| Written problem |
Print, word for word, every line from the beginning of the listing up to and including the line with "SC = bpy.context.scene; COL = SC.collection". Pictures are to be excluded.

--*--

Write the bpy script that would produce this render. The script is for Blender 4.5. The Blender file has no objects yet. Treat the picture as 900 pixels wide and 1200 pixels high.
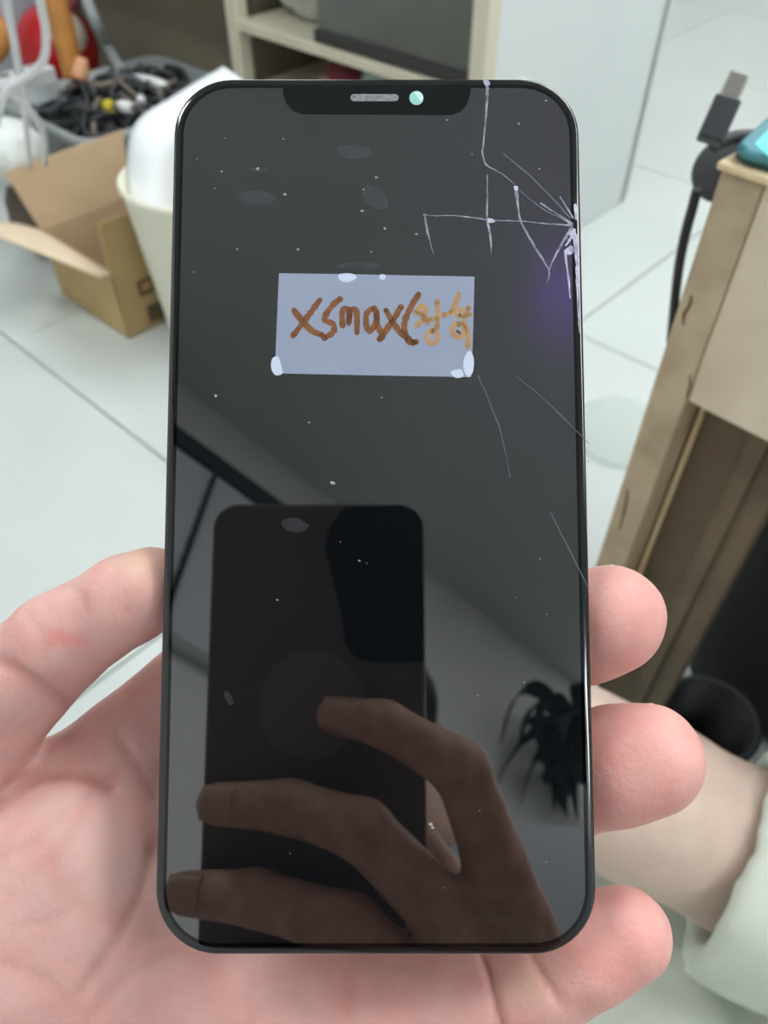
import bpy, bmesh, math, random
import numpy as np
from mathutils import Vector, Matrix
random.seed(7); RNG = np.random.default_rng(7)
SC = bpy.context.scene; COL = SC.collection

# ------------------------------------------------------------------ camera, exposure, world
PITCH = math.radians(47); CP, SP = math.cos(PITCH), math.sin(PITCH)
CAM = np.array([0.0, 0.0, 0.9]); F = 901.0
cd = bpy.data.cameras.new('camera'); cam = bpy.data.objects.new('camera', cd); COL.objects.link(cam)
cam.location = CAM; cam.rotation_euler = (math.pi/2 - PITCH, 0, 0)
cd.sensor_fit = 'VERTICAL'; cd.sensor_height = 32.0; cd.lens = F/1200*32.0
cd.clip_start = 0.004; cd.clip_end = 60
cd.dof.use_dof = True; cd.dof.focus_distance = 0.142; cd.dof.aperture_fstop = cd.lens/1.25
SC.camera = cam
SC.view_settings.view_transform = 'Standard'; SC.view_settings.look = 'None'
SC.view_settings.gamma = 1; SC.view_settings.use_curve_mapping = False
SC.view_settings.exposure = 0.0
LAMP = 17.0                                     # radiance of the ceiling light diffusers
w = bpy.data.worlds.new('world'); SC.world = w; w.use_nodes = True
w.node_tree.nodes['Background'].inputs[0].default_value = (0.75, 0.8, 0.8, 1)
w.node_tree.nodes['Background'].inputs[1].default_value = 0.35

# ------------------------------------------------------------------ measuring helpers (photograph pixel -> point at a real distance)
def ray(px, py):
    x = (px-450)/F; y = (600-py)/F
    return np.array([x, CP+y*SP, y*CP-SP])
def atz(px, py, z=0.0):
    r = ray(px, py); return CAM + r*(z-CAM[2])/r[2]
def aty(px, py, Y):
    r = ray(px, py); return CAM + r*(Y/r[1])
def atd(px, py, d):
    return CAM + ray(px, py)*d
def c2w(v):                                      # camera axes (right, up, forward) -> world
    v = np.asarray(v, float)
    return np.stack([v[..., 0], v[..., 2]*CP+v[..., 1]*SP, -v[..., 2]*SP+v[..., 1]*CP], -1)
U = np.array([0.68, 0.733, 0.0]); U /= np.linalg.norm(U); V = np.array([U[1], -U[0], 0.0])
Z = np.array([0, 0, 1.0])
def uv(u, v, z=0.0): return U*u + V*v + Z*z      # the room's own axes

# ------------------------------------------------------------------ materials
def lin(c):
    c = np.array(c, float)/255
    return tuple(np.where(c <= .04045, c/12.92, ((c+.055)/1.055)**2.4)) + (1.0,)
def mat(name, rgb, rough=.6, metal=0, spec=.5, var=None, scale=30, amount=.5, bump=0, bscale=200, sss=0, trans=0, ior=1.5, attr=None, coat=0, detail=4, dist=.001, alpha=1):
    m = bpy.data.materials.new(name); m.use_nodes = True
    nt = m.node_tree; b = nt.nodes['Principled BSDF']; L = nt.links
    b.inputs['Base Color'].default_value = lin(rgb); b.inputs['Roughness'].default_value = rough
    b.inputs['Metallic'].default_value = metal; b.inputs['IOR'].default_value = ior
    b.inputs['Specular IOR Level'].default_value = spec; b.inputs['Coat Weight'].default_value = coat
    b.inputs['Transmission Weight'].default_value = trans; b.inputs['Alpha'].default_value = alpha
    if sss:
        b.inputs['Subsurface Weight'].default_value = sss; b.inputs['Subsurface Radius'].default_value = (1.0, .35, .2); b.inputs['Subsurface Scale'].default_value = .003
    tc = nt.nodes.new('ShaderNodeTexCoord')
    src = None
    if attr:
        a = nt.nodes.new('ShaderNodeAttribute'); a.attribute_name = attr; src = a.outputs['Color']
    if var is not None:
        n = nt.nodes.new('ShaderNodeTexNoise'); n.inputs['Scale'].default_value = scale; n.inputs['Detail'].default_value = detail
        L.new(tc.outputs['Object'], n.inputs['Vector'])
        cr = nt.nodes.new('ShaderNodeValToRGB'); cr.color_ramp.elements[0].position = .35; cr.color_ramp.elements[1].position = .68
        L.new(n.outputs['Fac'], cr.inputs['Fac'])
        mx = nt.nodes.new('ShaderNodeMix'); mx.data_type = 'RGBA'
        mu = nt.nodes.new('ShaderNodeMath'); mu.operation = 'MULTIPLY'; mu.inputs[1].default_value = amount
        L.new(cr.outputs['Color'], mu.inputs[0]); L.new(mu.outputs[0], mx.inputs['Factor'])
        if src: L.new(src, mx.inputs['A'])
        else: mx.inputs['A'].default_value = lin(rgb)
        mx.inputs['B'].default_value = lin(var); src = mx.outputs['Result']
    if src: L.new(src, b.inputs['Base Color'])
    if bump:
        n2 = nt.nodes.new('ShaderNodeTexNoise'); n2.inputs['Scale'].default_value = bscale; n2.inputs['Detail'].default_value = 3
        L.new(tc.outputs['Object'], n2.inputs['Vector'])
        bp = nt.nodes.new('ShaderNodeBump'); bp.inputs['Strength'].default_value = bump; bp.inputs['Distance'].default_value = dist
        L.new(n2.outputs['Fac'], bp.inputs['Height']); L.new(bp.outputs['Normal'], b.inputs['Normal'])
    return m
def emit(name, rgb, k):
    m = bpy.data.materials.new(name); m.use_nodes = True; nt = m.node_tree; nt.nodes.clear()
    e = nt.nodes.new('ShaderNodeEmission'); e.inputs[0].default_value = rgb+(1,); e.inputs[1].default_value = k
    o = nt.nodes.new('ShaderNodeOutputMaterial'); nt.links.new(e.outputs[0], o.inputs[0]); return m

M = {}
M['tile'] = mat('floor_tile', (206, 212, 209), .3, var=(197, 203, 200), scale=3, amount=.6)
M['grout'] = mat('grout', (188, 192, 189), .8)
M['wall'] = mat('wall_paint', (232, 232, 228), .8, var=(224, 224, 220), scale=2, amount=.5)
M['ceiling'] = mat('ceiling_paint', (196, 199, 200), .9)
M['black_frame'] = mat('phone_frame', (12, 14, 17), .25, spec=.6)
M['rim'] = mat('glass_rim', (6, 8, 11), .09, ior=1.7)
M['notch'] = mat('notch_black', (13, 16, 18), .22, spec=.35)
M['mesh_silver'] = mat('earpiece_mesh', (150, 152, 155), .5, metal=.3, var=(90, 92, 95), scale=2500, amount=.8)
M['mint'] = mat('mint_sensor', (150, 205, 195), .25)
M['mint_light'] = mat('mint_light', (205, 235, 230), .25)
M['crack'] = mat('crack_white', (158, 160, 176), .5, var=(70, 70, 84), scale=500, amount=.95)
M['crack_dim'] = mat('crack_dim', (96, 96, 106), .5)
M['impact'] = mat('impact_glass', (205, 205, 225), .35, var=(110, 105, 135), scale=600, amount=.8)
M['dust_and_glint'] = mat('dust_and_glint', (150, 150, 148), .8)
M['smudge'] = mat('smudge', (104, 110, 122), .7, alpha=.075)
M['sticker'] = mat('sticker_paper', (141, 150, 171), .6, var=(134, 144, 166), scale=60, amount=.6)
M['ink'] = mat('brown_ink', (128, 80, 40), .6, var=(104, 62, 30), scale=500, amount=.8)
M['ink_pale'] = mat('pale_orange_ink', (176, 140, 98), .6, var=(150, 112, 72), scale=500, amount=.7)
M['ink_dark'] = mat('dark_ink', (84, 60, 44), .6)
M['residue'] = mat('residue', (196, 205, 225), .4)
M['skin'] = mat('skin', (222, 178, 168), .5, attr='tint', var=(238, 200, 190), scale=140, amount=.35, bump=.35, bscale=900, sss=.35, spec=.35, dist=.0004)
M['skin_leg'] = mat('skin_leg', (208, 186, 172), .6, var=(190, 166, 152), scale=60, amount=.5, bump=.3, bscale=500, sss=.15, spec=.3, dist=.0006)
M['nail'] = mat('nail', (232, 200, 186), .35, sss=.2)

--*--

| Final result |
Write the bpy script that would produce this render. The script is for Blender 4.5. The Blender file has no objects yet. Treat the picture as 900 pixels wide and 1200 pixels high.
import bpy, bmesh, math, random
import numpy as np
from mathutils import Vector, Matrix
random.seed(7); RNG = np.random.default_rng(7)
SC = bpy.context.scene; COL = SC.collection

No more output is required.